Better: As shown in Figure 1, the effect was stronger when X was present, particularly when Z also occurred.  Specifically, a 2x2x2 ANOVA indicated... [all the boring stuff]

  • Where appropriate, put dense information into a table rather than into text.
  • When preparing your figures, especially the final versions once the paper is accepted, think about how the image will appear on the printed copy in the journal (aspect ratio, font sizes, etc.).
  • Be aware that journals typically squeeze figures into smaller spaces than you think they should and may compress the resolution more than you like.  Your figure with 3-point font may look great on your 30" monitor but illegible on an 8.5" x 11" printout or a compact laptop  screen.


  • "So what?"
  • "The discussion is the part of the paper where the writer got tired of thinking."
  • This is the part of the paper where you want to end with a bang not a whimper.
  • Now that you know the answer to your question, what does it mean?
  • Bad talks, papers and theses end with a summary; Good ones end with a conclusion.
  • Begin with a summary of the main results and why they are interesting.
  • Put the sexiest and most important stuff up front before getting into lesser details

     Consider discussing:

  • your interpretation of the data and conclusions from it
  • the relationship with previous data
  • the caveats of your conclusions
  • remaining questions, future directions (but don't end with the lame undergradese conclusion, "More research is needed")
  • a final summary of the take home message


  • Profs differ on their views of what a thesis should be. The old school believes a thesis should be a comprehensive and erudite exposition that demonstrates mastery of the entire literature and the research. Many in the younger generation are more pragmatic and realize that it may not be strategic to spend an undue amount of time on a document that is only likely to be read by a handful of people. Hence many universities have moved to thesis formats based on publishable manuscripts. Typically an Honours or Masters thesis consists of one publishable manuscript and a PhD consists of three publishable manuscripts, bracketed between a general introduction and a general discussion.
  • PhD students should keep in mind the value of developing and maintaining a strategy to link the three projects in the thesis. This makes it much easier to write a coherent intro and discussion.
  • The only people who are likely to read your thesis are your thesis committee members (and even then, its not guaranteed. My graduate advisor's corrections ended on p. 7 of 99). The most widely read thesis at Harvard is the Unabomber's. Ergo, unless you're planning to become a terrorist (in which case, why are you doing a thesis?), you only need to satisfy your committee and yourself.
  • Like many pieces of writing a thesis should be as long as it needs to be and no longer. No one on your committee wants to read a 200-page thesis. Really, they don't. Trust me. One hundred pages is lots. If you want to do a comprehensive review of a field, consider writing a publishable review article so you get some real credit for the work.

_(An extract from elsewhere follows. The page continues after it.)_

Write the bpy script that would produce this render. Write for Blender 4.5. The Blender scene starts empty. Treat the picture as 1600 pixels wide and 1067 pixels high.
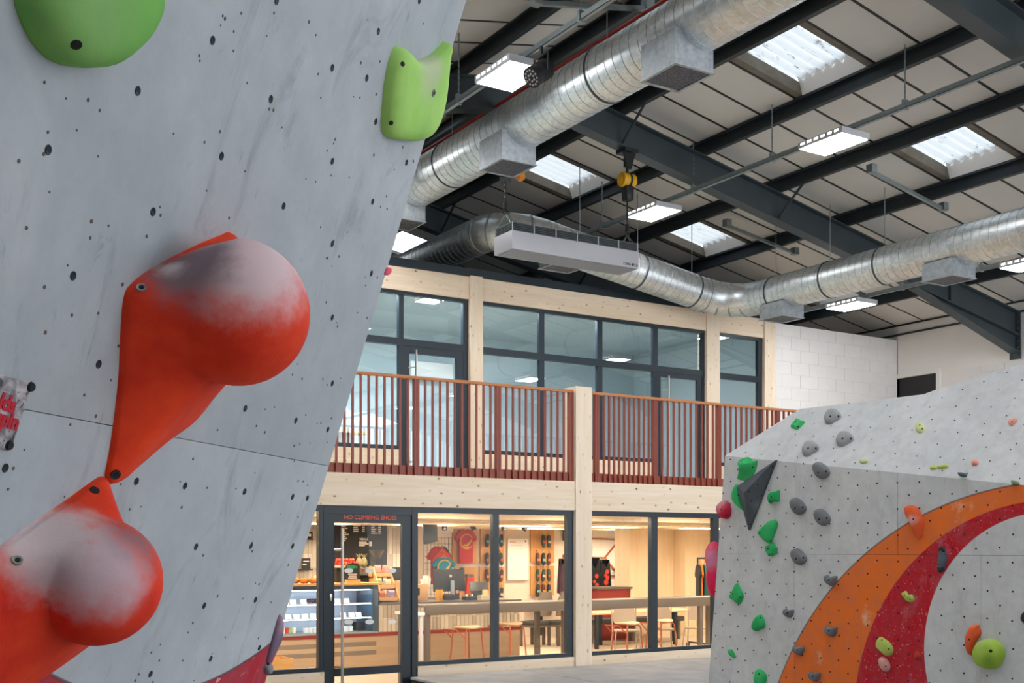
import bpy, math, random
from mathutils import Vector, Matrix
random.seed(11)
sc = bpy.context.scene
COL = sc.collection
# ------------------------------------------------------------------ camera, sky, exposure
FPX, CX, HY, CAMZ = 1800.0, 800.0, 857.0, 1.85
_a = math.atan2(2880, 1800)
SA, CA = math.sin(_a), math.cos(_a)
cam_data = bpy.data.cameras.new('camera')
cam_data.sensor_width = 36.0
cam_data.lens = FPX / 1600 * 36.0
cam_data.shift_y = (HY - 533.5) / 1600
cam_data.clip_end = 200
cam = bpy.data.objects.new('camera', cam_data)
COL.objects.link(cam)
cam.location = (0, 0, CAMZ)
cam.rotation_euler = (math.pi / 2, 0, -math.atan2(CA, SA))
sc.camera = cam
w = bpy.data.worlds.new('overcast_sky')
sc.world = w
w.use_nodes = True
w.node_tree.nodes['Background'].inputs[0].default_value = (0.93, 0.97, 1.0, 1)
w.node_tree.nodes['Background'].inputs[1].default_value = 4.0
LAMP = 28.0      # hall LED panels
SHOP = 44.0      # warm shop ceiling lights
UPPER = 72.0  # added hidden lamps in the gallery room
vs = sc.view_settings
vs.view_transform = 'Standard'
vs.look = 'None'
vs.gamma = 1.0
vs.use_curve_mapping = False
vs.exposure = 0.52

# ------------------------------------------------------------------ pixel -> world
O = Vector((0, 0, CAMZ))
def ray(px, py):
    r = (px - CX) / FPX
    return Vector((SA * r + CA, SA - CA * r, (HY - py) / FPX))
def onX(px, py, x):
    d = ray(px, py); return O + d * (x / d.x)
def onY(px, py, y):
    d = ray(px, py); return O + d * (y / d.y)
def onZ(px, py, z):
    d = ray(px, py); return O + d * ((z - CAMZ) / d.z)
def onP(px, py, pl):
    d = ray(px, py); return O + d * ((pl[0] - O).dot(pl[1]) / d.dot(pl[1]))
def atF(px, py, f):
    return O + ray(px, py) * f
def XY(px, y, py=857):
    return onY(px, py, y).x
def ZY(px, py, y):
    return onY(px, py, y).z

# ------------------------------------------------------------------ materials
def C(h, a=1.0):
    h = h.lstrip('#')
    o = []
    for i in (0, 2, 4):
        c = int(h[i:i + 2], 16) / 255
        o.append(c / 12.92 if c <= 0.04045 else ((c + 0.055) / 1.055) ** 2.4)
    return (*o, a)
class NM:
    def __init__(s, name):
        s.m = bpy.data.materials.new(name); s.m.use_nodes = True
        s.t = s.m.node_tree; s.b = s.t.nodes['Principled BSDF']
        s.pos = None
    def n(s, typ, **kw):
        x = s.t.nodes.new(typ)
        for k, v in kw.items(): setattr(x, k, v)
        return x
    def l(s, a, b): s.t.links.new(a, b)
    def set(s, sock, v):
        if hasattr(v, 'is_output'): s.l(v, sock)
        else: sock.default_value = v
    def P(s, obj=False):
        if s.pos is None:
            s.pos = s.n('ShaderNodeTexCoord').outputs['Object'] if obj else s.n('ShaderNodeNewGeometry').outputs['Position']
        return s.pos
    def mapv(s, v, scale=(1, 1, 1), loc=(0, 0, 0), rot=(0, 0, 0)):
        x = s.n('ShaderNodeMapping'); s.l(v, x.inputs[0])
        x.inputs[1].default_value = loc; x.inputs[2].default_value = rot; x.inputs[3].default_value = scale
        return x.outputs[0]
    def noise(s, v, scale, detail=3, rough=.55, dist=0):
        x = s.n('ShaderNodeTexNoise'); s.l(v, x.inputs['Vector'])
        x.inputs['Scale'].default_value = scale; x.inputs['Detail'].default_value = detail
        x.inputs['Roughness'].default_value = rough; x.inputs['Distortion'].default_value = dist
        return x.outputs['Fac']
    def mr(s, v, a, b, c=0., d=1., smooth=False):
        x = s.n('ShaderNodeMapRange'); s.set(x.inputs[0], v)
        if smooth: x.interpolation_type = 'SMOOTHSTEP'
        for i, q in enumerate((a, b, c, d)): x.inputs[i + 1].default_value = q
        return x.outputs[0]
    def ma(s, op, a, b=0., c=None):
        x = s.n('ShaderNodeMath', operation=op); s.set(x.inputs[0], a); s.set(x.inputs[1], b)
        if c is not None: s.set(x.inputs[2], c)
        return x.outputs[0]
    def mix(s, f, a, b):
        x = s.n('ShaderNodeMix', data_type='RGBA'); s.set(x.inputs[0], f); s.set(x.inputs[6], a); s.set(x.inputs[7], b)
        return x.outputs[2]
    def dist(s, v, p):
        x = s.n('ShaderNodeVectorMath', operation='DISTANCE'); s.l(v, x.inputs[0]); x.inputs[1].default_value = p
        return x.outputs['Value']
    def dot(s, v, p):
        x = s.n('ShaderNodeVectorMath', operation='DOT_PRODUCT'); s.l(v, x.inputs[0]); x.inputs[1].default_value = p
        return x.outputs['Value']
    def xyz(s, v):
        x = s.n('ShaderNodeSeparateXYZ'); s.l(v, x.inputs[0]); return x.outputs
    def comb(s, a, b, c=0.):
        x = s.n('ShaderNodeCombineXYZ'); s.set(x.inputs[0], a); s.set(x.inputs[1], b); s.set(x.inputs[2], c); return x.outputs[0]
    def bump(s, h, st=.3, d=.01):
        x = s.n('ShaderNodeBump'); s.l(h, x.inputs['Height']); x.inputs['Strength'].default_value = st; x.inputs['Distance'].default_value = d
        s.l(x.outputs[0], s.b.inputs['Normal'])
    def fin(s, col, rough=.6, metal=0., spec=.5):
        s.set(s.b.inputs['Base Color'], col); s.set(s.b.inputs['Roughness'], rough); s.set(s.b.inputs['Metallic'], metal)
        s.b.inputs['Specular IOR Level'].default_value = spec
        return s.m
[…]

  •  Should you submit to Nature (Impact Factor = 30), Experimental Brain Research (Impact Factor = 2.1), or Perceptual and Motor Skills (which some suggest has a negative impact factor: if you have to publish there it damages your reputation)?
  • Many people, including me, think that Impact Factors are highly overrated because they were intended to evaluate the impact of a journal (so that libraries could decide which ones to subscribe to) not an individual paper in a journal.  Though any metric is flawed and subject to manipulation, citation counts for a paper are more informative, but take time to evaluate. Increasingly, people are flagging their citation counts, h-indexes, and relative citation counts. 
  • A publication in a high impact journal can win you much respect and boost your career; however, the odds are against you and there are significant costs to submitting to high impact journals if you are unsuccessful, which you are likely to be.
  • One cost that is often under-appreciated is the "opportunity costs." The eight months you spend "journal shopping" or the extra year it takes to run the additional control experiment that the 5th reviewer for Cerebral Cortex demanded is time that your paper is not being cited. It is also time that you are not spending doing a new project. Sometimes the time leads to a stronger, higher impact paper; often it's just a waste.
  • In addition to the obvious costs to you (e.g., the time it takes to format a manuscript for a particular journal, the time you waste waiting for reviews) and your advisor (e.g., the time for editing manuscripts), a big cost is your mental energy. The journal review process can be onerous even for lower-impact journals and if you run through the gauntlet of high impact journals, you are more likely to suffer "manuscript fatigue." This is a phenomenon where you get so frustrated, you never want to look at a paper again so you end up "file-drawering" it, dragging your feet on it, or sending it to a lower-tier journal just to be done with it. Save some of your energy for a battle you're more likely than not to win.
  • There are also costs to the system. Editors and reviewers are overburdened and unnecessary submissions waste time and energy. If you follow my advice that scientists should give approximately the same number of reviews as they get, consider whether the submission has a good enough shot at getting in that you would be willing to do three extra reviews yourself. If you submit everything to the top journals, even the stuff that is not your best, there is also a risk that the editors will stop taking you seriously.
  • Even the very best scientists with the very best letterhead typically publish less than 10% of their best work in top journals. Consider whether your submission is in the top 10-20% of your research.
  • All that said, it is worth shooting high when you really believe in a paper. If you have a paper that you genuinely feel is worthwhile, a handful of colleagues agrees, and you're willing to try your luck, then go for it.
  • If you shoot for a sexy journal, you have to have a sexy punchline and you have to tell a compelling story. Sometimes this can force you to take a stronger position than what you really believe. 
  • Many sexy journals will allow presubmission enquiries, where you can send an abstract and they will tell you whether they would be likely to send it out for review. While this can be valuable, its still no guarantee.